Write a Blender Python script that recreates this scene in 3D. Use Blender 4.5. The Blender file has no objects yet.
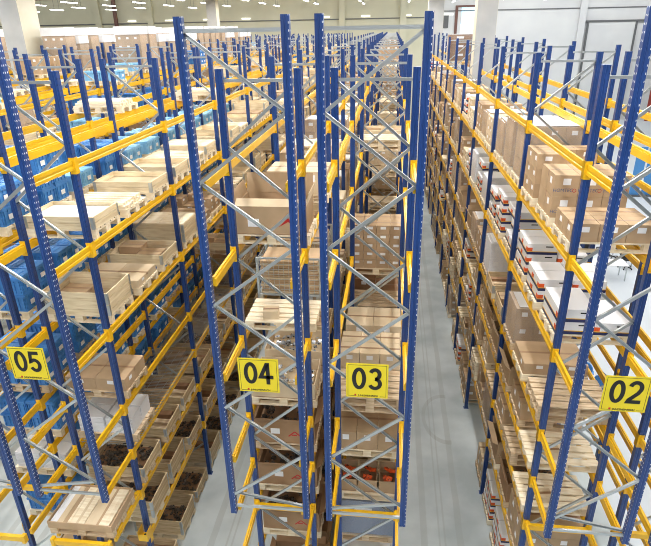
import bpy, math, random
import numpy as np
from mathutils import Vector, Matrix
from mathutils.bvhtree import BVHTree
random.seed(7)
C = bpy.context.scene.collection
H = 10.4                                   # camera height over the floor, metres

# ------------------------------------------------------------------ camera
FPX, YAW, PITCH, ROLL = 551.0, -0.121217, 0.417633, -0.019485
fw = Vector((math.sin(YAW)*math.cos(PITCH), math.cos(YAW)*math.cos(PITCH), -math.sin(PITCH)))
r0 = Vector((math.cos(YAW), -math.sin(YAW), 0)); u0 = r0.cross(fw)
rt = math.cos(ROLL)*r0 + math.sin(ROLL)*u0; up = -math.sin(ROLL)*r0 + math.cos(ROLL)*u0
cam = bpy.data.cameras.new('camera'); co = bpy.data.objects.new('camera', cam); C.objects.link(co)
m3 = Matrix((rt, up, -fw)).transposed()
co.matrix_world = Matrix.Translation((0, 0, H)) @ m3.to_4x4()
cam.sensor_fit = 'HORIZONTAL'; cam.sensor_width = 36; cam.lens = FPX*36/651; cam.clip_end = 300
bpy.context.scene.camera = co
CAM = Vector((0, 0, H))
def px(p):
    d = Vector(p) - CAM; z = d.dot(fw)
    if z < .1: return None
    return (325.5 + FPX*d.dot(rt)/z, 273 - FPX*d.dot(up)/z, z)

# ------------------------------------------------------------------ materials
def lin(c): return [((v/255)/12.92 if v/255 <= .04045 else ((v/255+.055)/1.055)**2.4) for v in c] + [1]
MATS = {}
def mat(name, rgb, rough=.6, metal=0, rgb2=None, scale=(8, 8, 8), emit=None, detail=3, alpha=1, spec=.5, lo=.35, hi=.65):
    if name in MATS: return MATS[name]
    m = bpy.data.materials.new(name); m.use_nodes = True; nt = m.node_tree
    b = nt.nodes['Principled BSDF']; b.inputs['Base Color'].default_value = lin(rgb)
    b.inputs['Roughness'].default_value = rough; b.inputs['Metallic'].default_value = metal
    b.inputs['Specular IOR Level'].default_value = spec
    if alpha < 1: b.inputs['Alpha'].default_value = alpha
    if rgb2:
        tc = nt.nodes.new('ShaderNodeTexCoord'); mp = nt.nodes.new('ShaderNodeMapping'); nz = nt.nodes.new('ShaderNodeTexNoise')
        mp.inputs['Scale'].default_value = scale; nz.inputs['Scale'].default_value = 1; nz.inputs['Detail'].default_value = detail
        rp = nt.nodes.new('ShaderNodeValToRGB'); rp.color_ramp.elements[0].position = lo; rp.color_ramp.elements[1].position = hi
        rp.color_ramp.elements[0].color = lin(rgb); rp.color_ramp.elements[1].color = lin(rgb2)
        nt.links.new(tc.outputs['Object'], mp.inputs[0]); nt.links.new(mp.outputs[0], nz.inputs[0])
        nt.links.new(nz.outputs[0], rp.inputs[0]); nt.links.new(rp.outputs[0], b.inputs['Base Color'])
    if emit:
        b.inputs['Emission Color'].default_value = lin(rgb); b.inputs['Emission Strength'].default_value = emit
    MATS[name] = m; return m
mat('blue', (25, 54, 108), .34, rgb2=(34, 68, 130), scale=(3, 3, 1))
mat('yellow', (226, 172, 16), .32, rgb2=(236, 188, 34), scale=(2, 2, 2))
mat('galv', (176, 182, 184), .32, .7, rgb2=(190, 195, 196), scale=(1, 1, 1))
mat('wood', (226, 206, 172), .8, rgb2=(244, 232, 206), scale=(3, 22, 22), detail=4)
mat('wood_old', (186, 160, 126), .85, rgb2=(222, 200, 168), scale=(4, 30, 30), detail=4)
mat('collar_wood', (216, 194, 154), .75, rgb2=(240, 224, 190), scale=(2.5, 2.5, 26), detail=4)
mat('collar_old', (184, 158, 118), .8, rgb2=(222, 200, 162), scale=(2.5, 2.5, 26), detail=4)  # same collar wood, shade of the lower levels put into the colour
mat('card', (172, 146, 112), .85, rgb2=(192, 162, 128), scale=(2, 2, 2))
mat('card_dark', (140, 104, 74), .85, rgb2=(160, 124, 92), scale=(2, 2, 2))
mat('card_pale', (206, 184, 150), .85, rgb2=(220, 200, 168), scale=(2, 2, 2))
mat('card_mid', (156, 122, 88), .85, rgb2=(172, 138, 104), scale=(2, 2, 2))
mat('tape', (150, 116, 84), .35)
mat('white', (232, 232, 234), .6)
mat('paper', (242, 242, 242), .7)
mat('navy', (34, 44, 92), .5)
mat('orange', (220, 88, 34), .5)
mat('red', (190, 40, 34), .5)
mat('black', (22, 22, 24), .5)
mat('ink_blue', (90, 100, 130), .6)
mat('plastic_blue', (60, 126, 196), .4, rgb2=(76, 144, 212), scale=(3, 3, 3))
mat('plastic_pale', (124, 184, 226), .4, rgb2=(146, 200, 236), scale=(3, 3, 3))
mat('dark_parts', (62, 52, 44), .5, .2, rgb2=(108, 98, 86), scale=(14, 14, 14))
mat('silver_parts', (150, 156, 164), .3, .6, rgb2=(206, 212, 220), scale=(14, 14, 14))
mat('sign_yellow', (228, 206, 36), .5)
mat('film', (225, 228, 232), .18, alpha=.16)
mat('grey_blue', (120, 132, 156), .5)
mat('foam', (226, 226, 228), .7, rgb2=(240, 240, 240), scale=(3, 3, 3))
mat('chrome', (200, 200, 205), .2, .9)
mat('strip_light', (255, 255, 255), .5, emit=9)
mat('glint_glow', (255, 255, 250), .5, emit=1.6)  # painted glow for light glints on the back wall, no lamp
mat('sky_glass', (170, 215, 240), .3, emit=1.3)
mat('sky_white', (250, 250, 250), .3, emit=1.3)
mat('wall_beige', (196, 194, 170), .8, rgb2=(206, 204, 182), scale=(.3, .3, .3))
mat('wall_white', (206, 208, 210), .8, rgb2=(216, 218, 218), scale=(.3, .3, .3))
mat('concrete', (176, 178, 178), .8, rgb2=(190, 190, 188), scale=(1, 1, 1))
mat('concrete_cream', (206, 200, 178), .8, rgb2=(214, 208, 190), scale=(1, 1, 1))
mat('pipe_red', (150, 60, 48), .6)
mat('pipe_brown', (110, 78, 70), .6)
mat('dark_grey', (96, 98, 100), .6)
mat('ceiling_paint', (196, 196, 190), .9)
mat('banner_blue', (84, 150, 214), .7)

def holes_mat(name, hole):
    """blue paint with rows of punched slots, from the post's own coordinates"""
    m = MATS['blue'].copy(); m.name = name; nt = m.node_tree; b = nt.nodes['Principled BSDF']
    rp = [n for n in nt.nodes if n.type == 'VALTORGB'][0]
    tc = [n for n in nt.nodes if n.type == 'TEX_COORD'][0]
    sp = nt.nodes.new('ShaderNodeSeparateXYZ'); nt.links.new(tc.outputs['Object'], sp.inputs[0])
    def M(op, a, b_=None):
        n = nt.nodes.new('ShaderNodeMath'); n.operation = op
        for i, v in enumerate((a, b_)):
            if v is None: continue
            if isinstance(v, (int, float)): n.inputs[i].default_value = v
            else: nt.links.new(v, n.inputs[i])
        return n.outputs[0]
    fz = M('FRACT', M('DIVIDE', sp.outputs[2], .075))
    inz = M('LESS_THAN', M('ABSOLUTE', M('SUBTRACT', fz, .5)), .13)
    # on the front and back flanges: one row near each edge; on the side webs: two rows of slots
    ax = M('ABSOLUTE', sp.outputs[0]); ay = M('ABSOLUTE', sp.outputs[1])
    inx = M('LESS_THAN', M('ABSOLUTE', M('SUBTRACT', sp.outputs[0], .036)), .0035)
    iny = M('LESS_THAN', M('ABSOLUTE', M('SUBTRACT', ay, .02)), .006)
    onfl = M('GREATER_THAN', ay, .036); onweb = M('SUBTRACT', 1.0, onfl)
    k = M('MULTIPLY', inz, M('ADD', M('MULTIPLY', onfl, inx), M('MULTIPLY', onweb, iny)))
    mx = nt.nodes.new('ShaderNodeMix'); mx.data_type = 'RGBA'
    nt.links.new(k, mx.inputs[0]); nt.links.new(rp.outputs[0], mx.inputs[6]); mx.inputs[7].default_value = lin(hole)
    nt.links.new(mx.outputs[2], b.inputs['Base Color']); MATS[name] = m
holes_mat('blue_punched', (222, 224, 226)); holes_mat('blue_slots', (20, 26, 60))

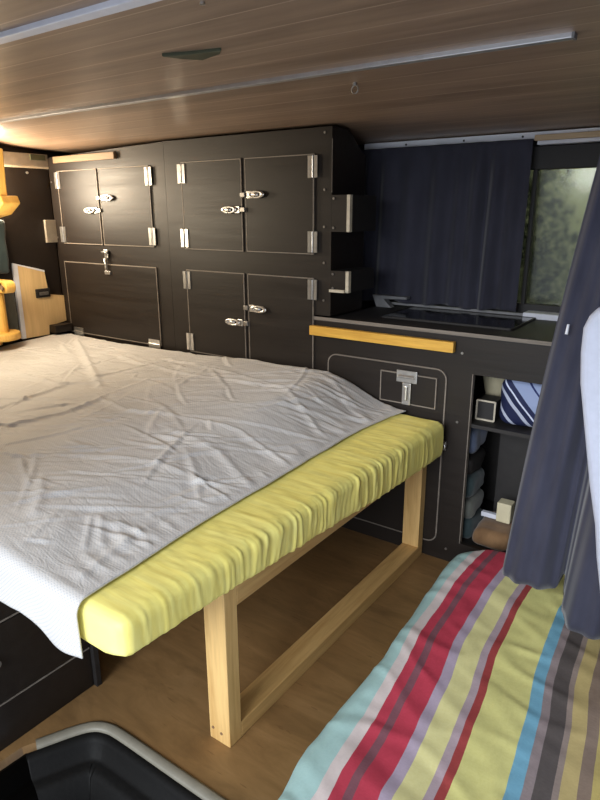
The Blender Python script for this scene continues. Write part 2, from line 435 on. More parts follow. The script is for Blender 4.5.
# ------------------------------------------------------------------ cabinets
YD = -.006   # door front
def hinge(x, z, parent, vert=True, m='steel'):
    b = B(); h = .038
    if vert:
        b.box(x-.021, x-.006, YD-.004, YD, z-h, z+h).box(x+.006, x+.021, YD-.004, YD, z-h, z+h).cyl((x, YD-.003, z-h), (x, YD-.003, z+h), .0028, n=10)
    else:
        b.box(x-h, x+h, YD-.004, YD, z-.022, z-.004).box(x-h, x+h, YD-.004, YD, z+.004, z+.022).cyl((x-h, YD-.004, z), (x+h, YD-.004, z), .0045, n=10)
    obj('hinge', b, M[m], parent)
def latch(x, z, d, parent, vert=False):
    """toggle latch: base plate, lever loop; d = direction the lever points away from the gap"""
    if vert:
        L = obj('latch', B().box(x-.014, x+.014, YD-.006, YD, z-.02, z+.02), M['steel'], parent, bevel=.002)
        obj('lever', B().cyl((x, YD-.012, z-.02), (x, YD-.012, z-.075), .008, .006, 10).cyl((x-.02, YD-.012, z+.008), (x+.02, YD-.012, z+.008), .006, n=10), M['steel'], L, smooth=True)
        obj('catch', B().box(x-.02, x+.02, YD-.008, YD, z-.098, z-.08), M['steel'], L, bevel=.002)
    else:
        L = obj('latch', B().box(x, x+d*.03, YD-.006, YD, z-.014, z+.014) if d > 0 else B().box(x+d*.03, x, YD-.006, YD, z-.014, z+.014), M['steel'], parent, bevel=.002)
        c = x+d*.052
        obj('lever', B().torus((c, YD-.010, z), .014, .0048, 'y', sx=2.3, sz=.8).box(c-.02, c+.012, YD-.013, YD-.008, z-.006, z+.006), M['steel'], L, smooth=True)
        obj('catch', B().box(min(x-d*.006, x-d*.03), max(x-d*.006, x-d*.03), YD-.010, YD, z-.009, z+.009), M['steeldull'], L, bevel=.002)
def door(x0, x1, z0, z1, parent, lab=None):
    d = obj('door', B().box(x0, x1, YD, -.001, z0, z1), M['dark'], parent, bevel=.001)
    e = .0038
    b = B().box(x0-e, x0, YD-.0005, -.001, z0-e, z1+e).box(x1, x1+e, YD-.0005, -.001, z0-e, z1+e).box(x0, x1, YD-.0005, -.001, z1, z1+e).box(x0, x1, YD-.0005, -.001, z0-e, z0)
    obj('edge_band', b, M['edge'], d)
    return d
def screws(pts, parent, yv=-.0005):
    for x, z in pts: obj('screw', B().cyl((x, yv-.0025, z), (x, yv+.001, z), .0045, n=10), M['steeldull'], parent)

XS = -2.125
def carcass(x0, x1, z0, top):
    """body with a top that follows the ceiling towards the wall"""
    pts = [(0, z0), (0, top(0))]
    for i in range(1, 9):
        yy = .34*i/8; pts.append((yy, min(top(0), ceil_z(yy)-.012)))
    pts.append((.34, z0)); return B().prism(pts, 'x', x0, x1)
t = thing('storage_cabinet', (-2.54, .2, 0), 'dark brown rear cabinet with glare on its two upper doors and a drop flap', 'cabinet', 'dark storage cabinets')
bb = B().prism([(-2.958, 0), (XS, 0), (XS, 1.5405), (-2.958, 1.515)], 'y', 0, .06)
bb.box(-2.958, XS, .0602, .34, 0, 1.50)
obj('carcass', bb, M['dark'], t)
d = door(-2.884, -2.584, 1.105, 1.446, t); hinge(-2.884, 1.405, d); hinge(-2.884, 1.146, d); latch(-2.592, 1.262, -1, d)
d = door(-2.563, -2.222, 1.105, 1.446, t); hinge(-2.222, 1.405, d); hinge(-2.222, 1.148, d); latch(-2.555, 1.318, 1, d)
d = door(-2.900, -2.217, .648, 1.008, t); hinge(-2.838, .650, d, False); hinge(-2.258, .650, d, False); latch(-2.555, 1.060, 1, d, True)
screws([(-2.945, 1.40), (-2.945, 1.13)], t)
t = thing('storage_cabinet', (-1.7, .2, 0), 'tall dark brown cabinet in the middle with four latched doors', 'cabinet', 'dark storage cabinets')
bb = B().box(XS+.001, -1.347, 0, .34, 0, .872)
pts = [(0, .872), (0, 1.541)]+[(.03*i, min(1.541, ceil_z(.03*i)-.010-.07*sm(.10, .24, .03*i))) for i in range(1, 9)]+[(.24, .872)]
bb.prism(pts, 'x', XS+.001, -1.272)
obj('carcass', bb, M['dark'], t)
for z0, z1, za, zb in ((1.103, 1.450, 1.318, 1.262), (.648, 1.008, .872, .806)):
    d = door(-2.018, -1.694, z0, z1, t); hinge(-2.018, z1-.042, d); hinge(-2.018, z0+.042, d); latch(-1.700, zb, -1, d)
    d = door(-1.668, -1.349, z0, z1, t); hinge(-1.349, z1-.040, d); hinge(-1.349, z0+.042, d) if z0 > 1 else None; latch(-1.662, za, 1, d)
screws([(-1.302, 1.522), (-1.302, 1.33), (-1.302, 1.20), (-1.302, 1.07), (-1.302, .93)], t)
obj('edge_strip', B().box(-1.2725, -1.2705, 0, .003, 1.32, 1.50), M['edge'], t)
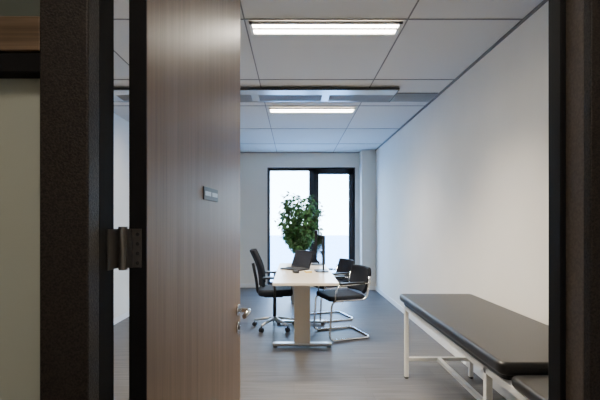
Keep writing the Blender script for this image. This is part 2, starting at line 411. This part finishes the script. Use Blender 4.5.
# ------------------------------------------------------------ swivel chair (faces +x)
def swivel(loc, rz):
    c = empty('office_swivel_chair', loc, rz)
    for i in range(5):
        a = 2*math.pi*i/5+0.3; ca, sa = math.cos(a), math.sin(a)
        tube('base_leg_%d' % (i+1), [(0.02*ca, 0.02*sa, 0.115), (0.15*ca, 0.15*sa, 0.10), (0.27*ca, 0.27*sa, 0.075)], [0.022, 0.018, 0.013], M_alu, c, rad=0)
        cyl('caster_stem_%d' % (i+1), (0.265*ca, 0.265*sa, 0.04), (0.265*ca, 0.265*sa, 0.078), 0.007, M_plastic, c)
        for s_ in (-1, 1):
            o = Vector((0.265*ca, 0.265*sa, 0.027)); t = Vector((-sa, ca, 0))*0.018*s_
            cyl('caster_%d_%s' % (i+1, 'ab'[s_ > 0]), o+t*0.3, o+t*1.2, 0.027, M_plastic, c, bevel=0.003)
    cyl('hub', (0, 0, 0.09), (0, 0, 0.14), 0.035, M_alu, c, bevel=0.005)
    cyl('gas_lift', (0, 0, 0.13), (0, 0, 0.40), 0.022, M_plastic, c)
    box('mechanism', (-0.13, -0.08, 0.385), (0.10, 0.08, 0.43), M_plastic, c, bevel=0.01)
    prism('seat', -0.20, -0.235, 0.22, 0.235, 0.42, 0.50, 0.09, M_fabric, c, 0.03, 5)
    def back(u, v):
        z = 0.53+v*0.44; y = (u-0.5)*(0.44-0.10*abs(v-0.45)**1.5*2)
        x = -0.18-0.05*math.sin(v*math.pi*1.1)*-0.6-0.11*v+0.22*((u-0.5)**2)
        return (x, y, z)
    shell('backrest', back, 14, 14, 0.035, M_fabric, c)
    tube('back_spine', [(-0.08, 0, 0.41), (-0.21, 0, 0.42), (-0.225, 0, 0.58), (-0.27, 0, 0.80)], 0.018, M_plastic, c, rad=0.07)
    for s_ in (-1, 1):
        tube('arm_support_%s' % 'ab'[s_ > 0], [(0.0, s_*0.18, 0.425), (0.0, s_*0.27, 0.43), (0.0, s_*0.27, 0.64)], 0.014, M_plastic, c, rad=0.04)
        prism('arm_pad_%s' % 'ab'[s_ > 0], -0.14, s_*0.27-0.035, 0.08, s_*0.27+0.035, 0.64, 0.665, 0.025, M_plastic, c, 0.008)
    return c
swivel((-0.24, 4.97, 0), math.radians(3))

# ------------------------------------------------------------ cantilever visitor chair (faces +x locally)
def visitor(loc, rz):
    c = empty('cantilever_visitor_chair', loc, rz)
    W = 0.24
    path = [(-0.24, -W, 0.70), (-0.20, -W, 0.44), (0.22, -W, 0.44), (0.25, -W, 0.012), (-0.25, -W, 0.012),
            (-0.25, W, 0.012), (0.25, W, 0.012), (0.22, W, 0.44), (-0.20, W, 0.44), (-0.24, W, 0.70)]
    tube('chrome_frame', path, 0.0115, M_chrome, c, rad=0.07)
    tube('seat_cross_tube', [(0.10, -W, 0.43), (0.10, W, 0.43)], 0.01, M_chrome, c, rad=0)
    prism('seat', -0.20, -0.225, 0.24, 0.225, 0.43, 0.49, 0.06, M_fabric, c, 0.022, 5)
    def back(u, v):
        z = 0.50+v*0.29; y = (u-0.5)*0.45
        x = -0.215-0.08*v-0.02*math.sin(v*math.pi)+0.10*((u-0.5)**2)*2-0.01
        if v > 0.8 or v < 0.2: y *= 1-0.5*(max(v-0.8, 0.2-v))
        return (x, y, z)
    shell('backrest', back, 14, 10, 0.04, M_fabric, c)
    for s_ in (-1, 1):
        n_ = 'ab'[s_ > 0]
        tube('arm_tube_'+n_, [(0.19, s_*(W+0.012), 0.44), (0.17, s_*(W+0.02), 0.61), (-0.235, s_*(W+0.012), 0.625)], 0.010, M_chrome, c, rad=0.06)
        prism('arm_pad_'+n_, -0.17, s_*(W+0.018)-0.022, 0.13, s_*(W+0.018)+0.022, 0.62, 0.642, 0.018, M_plastic, c, 0.007)
    return c
visitor((0.55, 4.66, 0), math.radians(198))
visitor((0.49, 5.50, 0), math.radians(200))

# ------------------------------------------------------------ potted ficus
px, py = 0.09, 6.55
t = empty('potted_ficus_tree', (px, py, 0))
def lathe(name, prof, mat, parent, seg=32):
    bm = bmesh.new(); R = []
    for r_, z_ in prof: R.append([bm.verts.new((r_*math.cos(2*math.pi*k/seg), r_*math.sin(2*math.pi*k/seg), z_)) for k in range(seg)])
    for i in range(len(R)-1):
        for k in range(seg): bm.faces.new([R[i][k], R[i][(k+1) % seg], R[i+1][(k+1) % seg], R[i+1][k]])
    bm.faces.new(R[0][::-1]); bm.faces.new(R[-1])
    o = finish(name, bm, mat, parent, smooth=True); return o
lathe('pot', [(0.13, 0), (0.14, 0.01), (0.18, 0.32), (0.185, 0.33), (0.185, 0.34), (0.165, 0.34), (0.16, 0.30)], M_pot, t)
lathe('soil', [(0.158, 0.29), (0.158, 0.305), (0.10, 0.312)], M_soil, t)
for s_ in range(3):
    pts = []
    for i in range(14):
        z = 0.30+i*0.055; a = i*0.7+s_*2.1
        pts.append((0.022*math.cos(a), 0.022*math.sin(a), z))
    tube('trunk_%d' % (s_+1), pts, 0.013, M_bark, t, rad=0, seg=8)
bmL = bmesh.new()
def leaf(bm, pos, dirv, L, Wd):
    dirv = dirv.normalized(); up = Vector((random.uniform(-.7, .7), random.uniform(-1.0, .3), 1)).normalized()
    s = dirv.cross(up)
    if s.length < 0.1: s = Vector((1, 0, 0))
    s.normalize(); nrm = s.cross(dirv).normalized()
    ps = [(0, 0, 0), (0.3, 0.42, .06), (0.65, 0.42, .03), (1, 0, -.12), (0.65, -0.42, .03), (0.3, -0.42, .06), (0.3, 0, -.01), (0.65, 0, -.04)]
    v = [bm.verts.new(pos+dirv*(a*L)+s*(b*Wd)+nrm*(c_*L)) for a, b, c_ in ps]
    for q in ((0, 1, 6), (1, 2, 7, 6), (2, 3, 7), (3, 4, 7), (4, 5, 6, 7), (5, 0, 6)): bm.faces.new([v[i] for i in q])
NB = 86
for i in range(NB):
    z0 = random.uniform(0.75, 1.10)
    th = i*2.399+random.uniform(-.3, .3); ph = (i+0.5)/NB
    zt = 0.82+0.96*ph
    rmax = 0.36*math.sin(math.pi*min(1, (0.09+0.91*(1-ph))**0.88))**0.75+0.03
    rr = rmax*random.uniform(0.6, 1.0)
    tip = Vector((rr*math.cos(th), rr*math.sin(th), zt)); st = Vector((0, 0, min(z0, zt-0.05)))
    mid = (st+tip)/2+Vector((0, 0, 0.05))
    pts = [st, (st+mid)/2, mid, (mid+tip)/2, tip]
    tube('branch_%d' % (i+1), pts, [0.007, 0.006, 0.005, 0.004, 0.002], M_bark, t, rad=0, seg=6)
    for k_ in range(40):
        u = 1-0.8*random.random()**1.3
        q = st.lerp(mid, u*2) if u < 0.5 else mid.lerp(tip, u*2-1)
        q = q+Vector((random.gauss(0, .03), random.gauss(0, .03), random.gauss(0, .03)))
        dv = Vector((math.cos(th), math.sin(th), 0))*0.5+Vector((random.uniform(-1, 1), random.uniform(-1, 1), random.uniform(-1.0, 0.4)))
        leaf(bmL, q, dv, random.uniform(0.055, 0.095), random.uniform(0.034, 0.052))
me = bpy.data.meshes.new('foliage'); bmL.to_mesh(me); bmL.free(); me.materials.append(M_leaf)
o = bpy.data.objects.new('foliage', me); COL.objects.link(o); o.parent = t

# ------------------------------------------------------------ treatment bench
b_ = empty('treatment_bench', (0, 0, 0))
prism('main_pad', 0.90, 1.74, 1.53, 3.45, 0.635, 0.695, 0.05, M_vinyl, b_, 0.022, 5)
prism('pad_board', 0.93, 1.77, 1.50, 3.42, 0.608, 0.636, 0.04, M_plastic, b_, 0.003)
hp = prism('head_pad', 0.92, 1.22, 1.51, 1.725, 0.607, 0.655, 0.05, M_vinyl, b_, 0.020, 5)
R_ = 0.016
fr = []
lx0, lx1, ly0, ly1 = 0.945, 1.485, 1.95, 3.36
for x in (lx0, lx1):
    for y in (ly0, ly1):
        fr.append(((x-R_, y-R_, 0.012), (x+R_, y+R_, 0.575)))
for y in (ly0, ly1):
    fr.append(((lx0, y-R_*0.9, 0.145), (lx1, y+R_*0.9, 0.175)))
    fr.append(((lx0-R_, y-R_, 0.575), (lx1+R_, y+R_, 0.607)))
for x in (lx0, lx1):
    fr.append(((x-R_, 1.30, 0.575), (x+R_, ly1, 0.607)))
fr.append((((lx0+lx1)/2-R_, ly0, 0.143), ((lx0+lx1)/2+R_, ly1, 0.173)))
boxes('steel_frame', fr, M_whitesteel, b_, bevel=0.003)
for i, (x, y) in enumerate([(lx0, ly0), (lx0, ly1), (lx1, ly0), (lx1, ly1)]):
    cyl('foot_%d' % (i+1), (x, y, 0), (x, y, 0.014), 0.018, M_plastic, b_)

# ------------------------------------------------------------ world + camera
wd = bpy.data.worlds.new('overcast_sky'); scene.world = wd; wd.use_nodes = True
nt = wd.node_tree; bg = nt.nodes['Background']
tc = nt.nodes.new('ShaderNodeTexCoord'); sx = nt.nodes.new('ShaderNodeSeparateXYZ'); r = nt.nodes.new('ShaderNodeValToRGB')
nt.links.new(tc.outputs['Generated'], sx.inputs[0]); nt.links.new(sx.outputs['Z'], r.inputs['Fac'])
r.color_ramp.elements[0].color = (0.66, 0.83, 1.0, 1); r.color_ramp.elements[1].color = (0.22, 0.48, 1.0, 1); r.color_ramp.elements[1].position = 0.6
nt.links.new(r.outputs['Color'], bg.inputs['Color'])
bg.inputs['Strength'].default_value = 23.0

cam = bpy.data.cameras.new('camera'); co = bpy.data.objects.new('camera', cam); COL.objects.link(co)
co.location = (0, 0, 1.31); co.rotation_euler = (math.pi/2, 0, 0)
cam.sensor_width = 36; cam.lens = 24
cam.shift_x = 6/600; cam.shift_y = 22/600
cam.clip_start = 0.02
scene.camera = co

### Short exercise:
Repeat, with no pictures, each line from the beginning of the data through the line containing "the floor, metres", inclusive.

### Response to the task:
Write a Blender Python script that recreates this scene in 3D. Use Blender 4.5. The Blender file has no objects yet.
import bpy, math, random
import numpy as np
from mathutils import Vector, Matrix
from mathutils.bvhtree import BVHTree
random.seed(7)
C = bpy.context.scene.collection
H = 10.4                                   # camera height over the floor, metres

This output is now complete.